Question

Let's help Electra calculate the EMF of the cell $Zn\left(s\right)|Z{n}^{2+}\left(0.024M\right)||Z{n}^{2+}\left(2.4M\right)|Zn\left(s\right)$. Round off the answer to 2 decimal places.

• A. 0.07 V
• B. 0.06 V
• C. 0.08 V
• D. 0.1 V

Answer 1

The correct option is B 0.06 V

The most important thing to note here is that at standard conditions. $E^{\circ }=0$ because we would have the same concentration of $Z{n}^{2+}$ ions (unity) on both sides which is the only driving force in this case.

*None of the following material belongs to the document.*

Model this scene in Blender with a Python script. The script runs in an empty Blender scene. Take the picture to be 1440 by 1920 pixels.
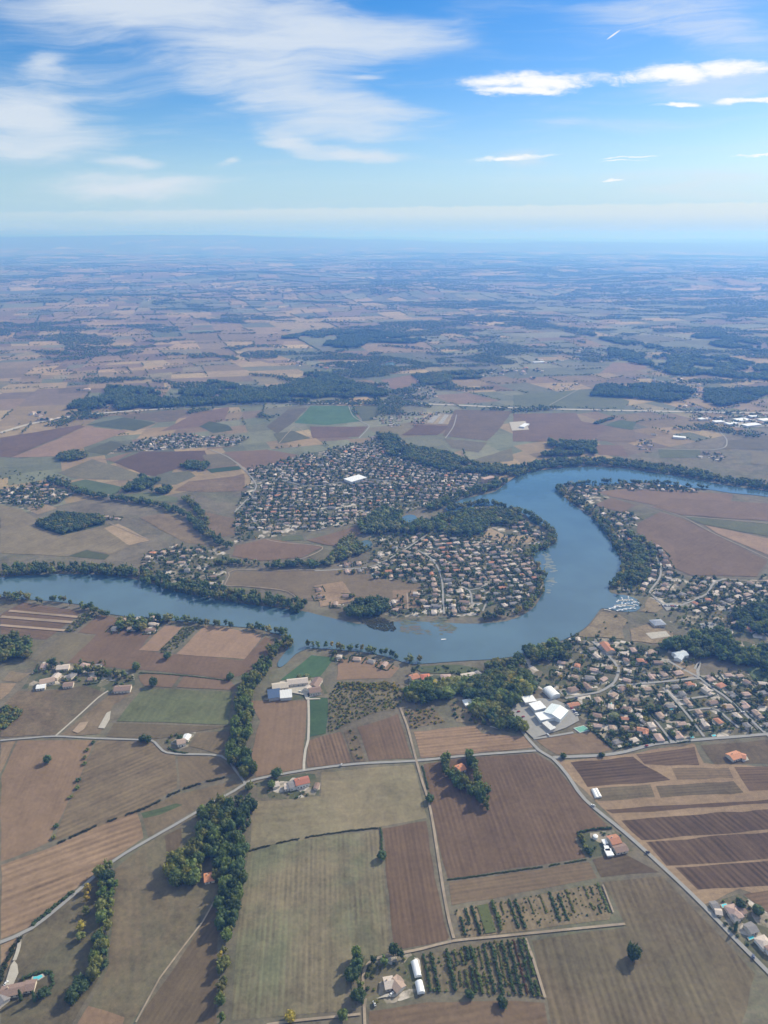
import bpy, bmesh, math, random
import numpy as np

SC = bpy.context.scene
COL = SC.collection
RN = np.random.default_rng(11)
RD = random.Random(5)
rad = math.radians

# ------------------------------------------------------------------ camera
CAM_H, FPX = 560.0, 1331.0
PITCH = math.atan((960 - 438) / FPX)
CP, SP = math.cos(PITCH), math.sin(PITCH)
cam = bpy.data.cameras.new("camera")
camo = bpy.data.objects.new("camera", cam)
COL.objects.link(camo)
camo.location = (0, 0, CAM_H)
camo.rotation_euler = (math.pi / 2 - PITCH, 0, 0)
cam.sensor_fit = 'VERTICAL'
cam.sensor_height = 24.0
cam.lens = 24.0 * FPX / 1920.0
cam.clip_start, cam.clip_end = 1.0, 400000.0
SC.camera = camo


def G(px, py):
    """the point of the level ground seen at a place of the photograph"""
    cy = (960 - py) / FPX
    t = CAM_H / (SP - cy * CP)
    return (t * (px - 720) / FPX, t * (CP + cy * SP))


def P(s):
    """'x,y x,y ...' -> ground points (metres)"""
    return [G(*map(float, q.split(','))) for q in s.split()]


def PIX(x, y, z=0.0):
    f = y * CP + (CAM_H - z) * SP
    u = -(CAM_H - z) * CP + y * SP
    return 720 + FPX * x / f, 960 - FPX * u / f


# ------------------------------------------------------------------ light
SUN_AZ, SUN_EL = rad(51), rad(34)
SKY_S = 0.10
sun = bpy.data.lights.new("sun", 'SUN')
sun.energy, sun.angle, sun.color = 5.0, rad(0.53), (1.0, 0.92, 0.80)
suno = bpy.data.objects.new("sun", sun)
COL.objects.link(suno)
suno.location = (3000, 2500, 3000)
suno.rotation_euler = (math.pi / 2 - SUN_EL, 0, -SUN_AZ + math.pi)
SC.view_settings.view_transform = 'Standard'
SC.view_settings.look = 'None'
SC.view_settings.exposure = 0.02
SC.view_settings.gamma = 1.0
SC.cycles.use_denoising = True
SC.cycles.max_bounces = 5
SC.cycles.volume_bounces = 1
SC.cycles.diffuse_bounces = 2
SC.cycles.use_adaptive_sampling = True


# ------------------------------------------------------------------ node helpers
class NT:
    def __init__(s, tree):
        s.t = tree
        tree.nodes.clear()

    def n(s, typ, ins=None, **kw):
        nd = s.t.nodes.new(typ)
        for k, v in kw.items():
            setattr(nd, k, v)
        for k, v in (ins or {}).items():
            s.set(nd.inputs[k], v)
        return nd

    def set(s, sock, v):
        if isinstance(v, bpy.types.NodeSocket):
            s.t.links.new(v, sock)
        elif isinstance(v, bpy.types.Node):
            s.t.links.new(v.outputs[0], sock)
        else:
            sock.default_value = v

    def m(s, op, a, b=0.0, c=0.0, clamp=False):
        nd = s.n('ShaderNodeMath', {0: a, 1: b, 2: c}, operation=op)
        nd.use_clamp = clamp
        return nd.outputs[0]

    def v(s, op, a, b=(0, 0, 0)):
        nd = s.n('ShaderNodeVectorMath', {0: a, 1: b}, operation=op)
        return nd.outputs['Value'] if op in ('LENGTH', 'DOT_PRODUCT') else nd.outputs[0]

    def mix(s, fac, a, b, mode='MIX'):
        nd = s.n('ShaderNodeMix', data_type='RGBA', blend_type=mode)
        s.set(nd.inputs[0], fac)
        s.set(nd.inputs[6], a)
        s.set(nd.inputs[7], b)
        return nd.outputs[2]

    def ss(s, x, a, b, lo=0.0, hi=1.0):
        nd = s.n('ShaderNodeMapRange', {0: x, 1: a, 2: b, 3: lo, 4: hi}, interpolation_type='SMOOTHSTEP')
        return nd.outputs[0]

    def noise(s, vec, scale, detail=2.0, rough=0.5, dist=0.0, col=False):
        nd = s.n('ShaderNodeTexNoise', {'Vector': vec, 'Scale': scale, 'Detail': detail, 'Roughness': rough, 'Distortion': dist})
        return nd.outputs[1 if col else 0]

    def attr(s, name):
        return s.n('ShaderNodeAttribute', attribute_name=name)

    def xyz(s, x, y, z=0.0):
        return s.n('ShaderNodeCombineXYZ', {0: x, 1: y, 2: z}).outputs[0]


def material(name):
    m = bpy.data.materials.new(name)
    m.use_nodes = True
    return m, NT(m.node_tree)


def finish(nt, color, rough=0.9, spec=0.2, metal=0.0, normal=None, **kw):
    ins = {'Base Color': color, 'Roughness': rough, 'Metallic': metal, 'Specular IOR Level': spec}
    if normal is not None:
        ins['Normal'] = normal
    ins.update(kw)
    b = nt.n('ShaderNodeBsdfPrincipled', ins)
    o = nt.n('ShaderNodeOutputMaterial', {0: b.outputs[0]})
    return b, o


def lin(h):
    return np.array([((c / 255 / 12.92) if c / 255 <= .04045 else ((c / 255 + .055) / 1.055) ** 2.4) for c in bytes.fromhex(h)])


HAZE_D = 1.30e-4
HAZE_C = np.array([.135, .36, 1.0])
HAZE_E = HAZE_C + (1 - HAZE_C) * .156      # scattering plus a little absorption
AIR = np.array([.31, .53, .74])
LIT = np.array([1.18, 1.17, 1.18])


def alb(h, dist):
    """real base colour of a thing that the photograph shows as colour h at this distance (haze and light removed)"""
    T = np.exp(-HAZE_D * HAZE_E * dist)
    g = min(max((dist - 1000) / 800, 0), 1)
    a = (lin(h) * (1 - g * np.array([.13, .06, -.03])) - AIR * (1 - T)) / T / LIT
    a[1] = max(a[1], .58 * a[0])
    a[2] = max(a[2], (.36 if a[1] > a[0] else .48) * a[1])
    k = .24 + .07 * min(dist / 2000, 1.5)
    a = a * (1 - k) + a.mean() * k
    m = max(a.mean(), .01)
    a = m * (1 + np.clip(a / m - 1, -.45, .62 if a[1] == a.max() else .40))
    return np.clip(a, .015, .8)


def rgba(c):
    return (float(c[0]), float(c[1]), float(c[2]), 1.0)


# ------------------------------------------------------------------ sky
def build_sky():
    w = bpy.data.worlds.new("World")
    SC.world = w
    w.use_nodes = True
    nt = NT(w.node_tree)
    sky = nt.n('ShaderNodeTexSky', sky_type='NISHITA', sun_disc=False, sun_elevation=SUN_EL, sun_rotation=SUN_AZ,
               altitude=500.0, air_density=1.0, dust_density=0.6, ozone_density=2.5)
    co = nt.n('ShaderNodeTexCoord').outputs['Generated']
    sep = nt.n('ShaderNodeSeparateXYZ', {0: co})
    yy = nt.m('MAXIMUM', sep.outputs[1], 0.02)
    a = nt.m('DIVIDE', sep.outputs[0], yy)
    e = nt.m('DIVIDE', sep.outputs[2], yy)
    ae = nt.xyz(a, e)
    # clear sky: deeper blue, paler towards the horizon
    base = nt.n('ShaderNodeHueSaturation', {'Hue': 0.5, 'Saturation': 1.5, 'Value': 1.16, 'Color': sky.outputs[0]}).outputs[0]
    base = nt.mix(1.0, base, (.95, .95, 1.08, 1), 'MULTIPLY')
    hz = nt.ss(e, 0.0, 0.19, 1.0, 0.0)
    hz = nt.m('POWER', hz, 1.7)
    base = nt.mix(nt.m('MULTIPLY', hz, 0.85), base, (4.3, 6.7, 8.5, 1))
    # wind-drawn warp, finer along the streaks
    big = nt.noise(nt.xyz(nt.m('MULTIPLY', a, 3.0), nt.m('MULTIPLY', e, 9.0), 1.7), 1.0, 3, .55, 0, True)
    wv = nt.v('MULTIPLY', nt.v('SUBTRACT', big, (.5, .5, .5)), (.17, .055, 0))
    fine = nt.noise(nt.xyz(nt.m('MULTIPLY', a, 16.0), nt.m('MULTIPLY', e, 60.0), 4.2), 1.0, 4, .6, 0, True)
    wf = nt.v('MULTIPLY', nt.v('SUBTRACT', fine, (.5, .5, .5)), (.05, .016, 0))
    soft = nt.v('ADD', nt.v('ADD', ae, wv), wf)
    hard = nt.v('ADD', ae, wf)

    def AE(px, py):
        cx, cy = (px - 720) / FPX, (960 - py) / FPX
        dy = CP + cy * SP
        return cx / dy, (cy * CP - SP) / dy

    def blobs(vec, data, wide=1.0, core=1.0):
        tot = None
        for (x0, y0, x1, y1, wd, st, d0) in data:
            p, q = AE(x0, y0), AE(x1, y1)
            c = ((p[0] + q[0]) / 2, (p[1] + q[1]) / 2, 0)
            hl = math.hypot(q[0] - p[0], q[1] - p[1]) / 2
            hw = abs(AE(720, (y0 + y1) / 2 - wd / 2)[1] - AE(720, (y0 + y1) / 2 + wd / 2)[1])
            mp = nt.n('ShaderNodeMapping', {'Vector': vec, 'Location': c, 'Rotation': (0, 0, math.atan2(q[1] - p[1], q[0] - p[0])),
                                            'Scale': (hl * (1 + (wide - 1) * .2), hw * wide, 1)}, vector_type='TEXTURE')
            k = nt.ss(nt.v('LENGTH', mp), d0 * core, 1.0, st, 0.0)
            tot = k if tot is None else nt.m('MAXIMUM', tot, nt.m('ADD', k, nt.m('MULTIPLY', tot, nt.m('SUBTRACT', 1.0, k))))
        return tot
    veil = blobs(soft, VEIL, 1.35, .2)
    lite = blobs(hard, BRIGHT)
    sa = nt.m('ADD', nt.m('MULTIPLY', a, 5.0), nt.m('MULTIPLY', e, 9.0))
    se = nt.m('SUBTRACT', nt.m('MULTIPLY', e, 52.0), nt.m('MULTIPLY', a, 2.5))
    wq = nt.v('ADD', nt.xyz(sa, se, 0.0), nt.v('MULTIPLY', nt.v('SUBTRACT', big, (.5, .5, .5)), (2.2, 3.2, 0)))
    streak = nt.noise(wq, 1.0, 8, .64, .25)
    veil = nt.m('MULTIPLY', nt.ss(nt.m('ADD', veil, nt.m('MULTIPLY', nt.m('SUBTRACT', streak, .5), 1.5)), .0, 1.3), nt.ss(veil, 0.0, .22))
    wisp = nt.noise(nt.v('MULTIPLY', wq, (2.2, 3.0, 1.0)), 1.0, 7, .68, .4)
    veil = nt.m('MULTIPLY', veil, nt.ss(nt.m('ADD', wisp, nt.m('MULTIPLY', veil, .5)), .25, .85, .45, 1.0))
    thin = nt.m('MULTIPLY', nt.ss(streak, .46, .8), .24)
    high = nt.m('MULTIPLY', nt.ss(e, .27, .6), nt.ss(streak, .2, .7, .45, .85))  # unseen veil added above the view to soften shadows and brighten the water
    thin = nt.m('MAXIMUM', thin, high)
    veil = nt.m('MAXIMUM', veil, thin)
    puff = nt.noise(nt.xyz(nt.m('MULTIPLY', a, 22.0), nt.m('MULTIPLY', e, 75.0), 2.0), 1.0, 6, .65, .4)
    lite = nt.ss(nt.m('ADD', lite, nt.m('MULTIPLY', nt.m('SUBTRACT', puff, .5), 1.9)), .05, 1.0)
    lite = nt.m('MULTIPLY', lite, nt.ss(blobs(hard, BRIGHT), .02, .2))
    # low bank of small cumulus along the horizon
    bank = nt.noise(nt.xyz(nt.m('MULTIPLY', a, 30.0), 0.0, 0.0), 1.0, 4, .7)
    top = nt.m('ADD', nt.m('MULTIPLY', bank, .012), .026)
    top = nt.m('ADD', top, nt.m('MULTIPLY', a, .012))
    bk = nt.m('MULTIPLY', nt.ss(nt.m('SUBTRACT', top, e), -.001, .002), nt.ss(e, .008, .026))
    bk = nt.m('MULTIPLY', bk, nt.m('MULTIPLY', nt.ss(a, -.7, .25, .35, 1.0), .4))
    col = nt.mix(nt.m('MULTIPLY', veil, .86, clamp=True), base, (7.3, 8.0, 8.8, 1))
    col = nt.mix(bk, col, (8.6, 8.7, 8.2, 1))
    col = nt.mix(lite, col, (9.9, 10.0, 9.9, 1))
    # short contrail
    p, q = AE(1135, 76), AE(1166, 54)
    mp = nt.n('ShaderNodeMapping', {'Vector': ae, 'Location': ((p[0] + q[0]) / 2, (p[1] + q[1]) / 2, 0), 'Rotation': (0, 0, math.atan2(q[1] - p[1], q[0] - p[0])),
                                    'Scale': (math.hypot(q[0] - p[0], q[1] - p[1]) / 2, .0011, 1)}, vector_type='TEXTURE')
    col = nt.mix(nt.ss(nt.v('LENGTH', mp), .5, 1.0, .85, 0), col, (9.5, 9.6, 9.8, 1))
    bg = nt.n('ShaderNodeBackground', {0: col, 1: SKY_S})
    nt.n('ShaderNodeOutputWorld', {0: bg.outputs[0]})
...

Also, flow of ions would be from concentrated solution to the dilute solution, which means that $Z{n}^{2+}$ ions from the concentrated solution would be reduced and ones from dilute solution would get oxidised.

The half - cell reactions will be as follows:
$Z{n}^{2+}\left(2.4M\right)+2e^{-}\to Zn$ Reduction
$Zn\to Z{n}^{2+}\left(0.024M\right)+2e^{-}$ Oxidation

The Nernst equation for this reaction would be
$E_{cell}=E^{\circ }-\frac{2.303RT}{nF}log\left(\frac{\left[Z{n}^{2+}\right(0.024M\left)\right]\left[Zn\right(s\left)\right]}{\left[Z{n}^{2+}\right(2.4M\left)\right]\left[Zn\right(s\left)\right]}\right)$

Taking [Zn(s)] as unity, E_0 = 0 and plugging in n = 2, we end up with
$E_{cell}=0.0592V$

Rounding it off, we would get 0.06 V

The $Z{n}^{2+}$ ions try to move from the concentrated half cell to a dilute solution. That driving force gives rise to 0.0592 V.